The briefing should also include “a description of any opportunities or initiatives through which the United States may facilitate enhanced bilateral defense cooperation between Japan and the Republic of Korea or enhanced trilateral defense cooperation among the United States, Japan, and the Republic of Korea,” along with “an identification of any new or additional cooperative steps that may be taken by the United States, Japan, or the Republic of Korea to deter destabilizing activities.”
The call comes amid a recent thaw in South Korea-Japan relations that had been long tainted by historical issues surrounding Japan’s 1910-1945 colonial rule of Korea.

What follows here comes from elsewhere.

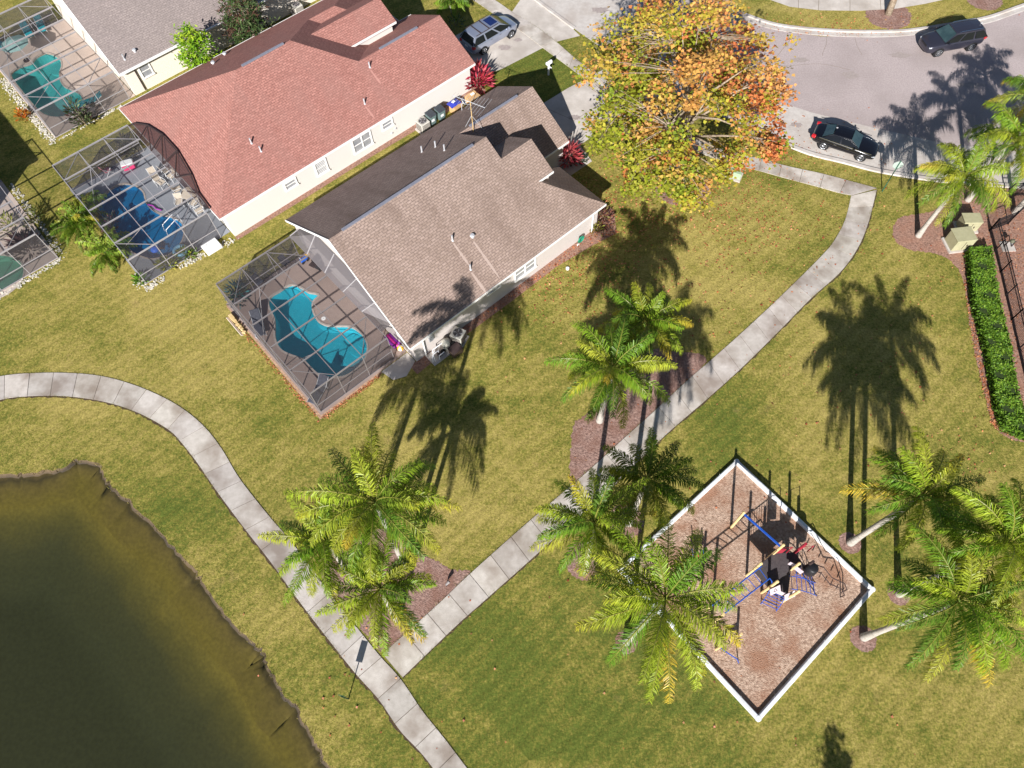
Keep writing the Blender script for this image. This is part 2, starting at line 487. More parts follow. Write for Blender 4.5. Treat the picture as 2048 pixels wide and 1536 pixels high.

Seoul restored its bilateral defense information sharing agreement, known as the General Security of Military Information Agreement, with Japan in March, following its unilateral decision to mend ties with Tokyo earlier in the year.
The countries have since agreed to launch a new system together with their shared ally, the U.S., that will allow sharing their real-time missile warning data with one another.
Seoul officials have said the new system will officially be launched before the end of the year.
The House committee report highlighted threats posed by North Korea’s evolving missile capabilities.
“The committee is concerned about missile proliferation by China, Russia, Iran, North Korea, and other countries that undermine security of the United States homeland,” said the report.
To this end, the report said the House armed services committee is “fully supportive of efforts to modernize existing homeland missile defense capabilities, including interceptors and radars.
Noting such capabilities will take years to become operational, the committee suggested that the NDAA should encourage the secretary of defense to “continue pursuing options to field existing capabilities, including Aegis BMD and SM-3, should changes in the threat dictate a need to increase homeland missile defense capabilities beyond the current architecture.”